The family would like to remain anonymous to protect themselves from further unwanted attention, but the father, who we’ll call John, said they had fallen victim to a scammer who apparently randomly picked their address in order to carry out their scam.
“We’ve had close to 35 people turn up, and it’s always been a combination of either an iPhone or a tablet,” John said.
“We’ve had scenarios where it’s been 10 o’clock on a Tuesday night, I hear a car rumbling outside, two doors close, and you’re in bed.
“So you get up, walk out, and there’s two phone flashlights lighting up the footpath from the gate, and they’re walking up towards the door, and I’m standing there and go to approach them and say, ‘What are you doing?’”

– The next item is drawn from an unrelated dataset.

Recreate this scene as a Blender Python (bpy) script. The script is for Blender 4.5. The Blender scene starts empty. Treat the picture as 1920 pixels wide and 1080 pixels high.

John said people reacted in various ways when they learnt there was no product to pick up, especially after some had travelled from as far away as Bendigo or even Dandenong.
“We’ve had some very hostile people that were (very upset) to hear that news,” John said.
“We’ve been fortunate in the sense of people’s reactions so far, but there is that one per cent, someone who’s just having a very bad day, and it’s just the final straw that breaks the camel’s back, and I don’t want to impose that risk on my family.”
The scammer advertises a product on Facebook, usually an iPhone, at a drastically reduced price and then asks prospective buyers to pay a deposit before telling them they can pick it up from the Shepparton address of the family.
John has reported the issue to police but has been frustrated by their response.
Police have told him they “fully understand the emotional impact” on his family, but because he had not been scammed by the alleged party, he was not a direct victim.
Instead, he was advised to encourage the direct victims of the scam to lodge a police report so an investigation could be pursued.
In the meantime, John has been carrying out his own investigation and said he’d established that the scammer was a man living in Sydney, along with a range of other information he had passed on to police.
He also found it difficult to contact Facebook to report the issue, but after The News began making inquiries, he was contacted by a representative of Meta, the company that owns Facebook.
Ironically, the Facebook representative’s email arrived in John’s email inbox moments after he’d just answered the door to another scam victim expecting to pick up a phone.
“We’ve put a video camera that can record sound and visual as well, night and day, we’ve put that out the front as a form of reassurance and a bit of deterrence as well,” John said.
Now, he can only hope Meta, and the scam victims, can do their part in bringing an end to his family’s torment, and they can once again return to their quiet lives in Shepparton.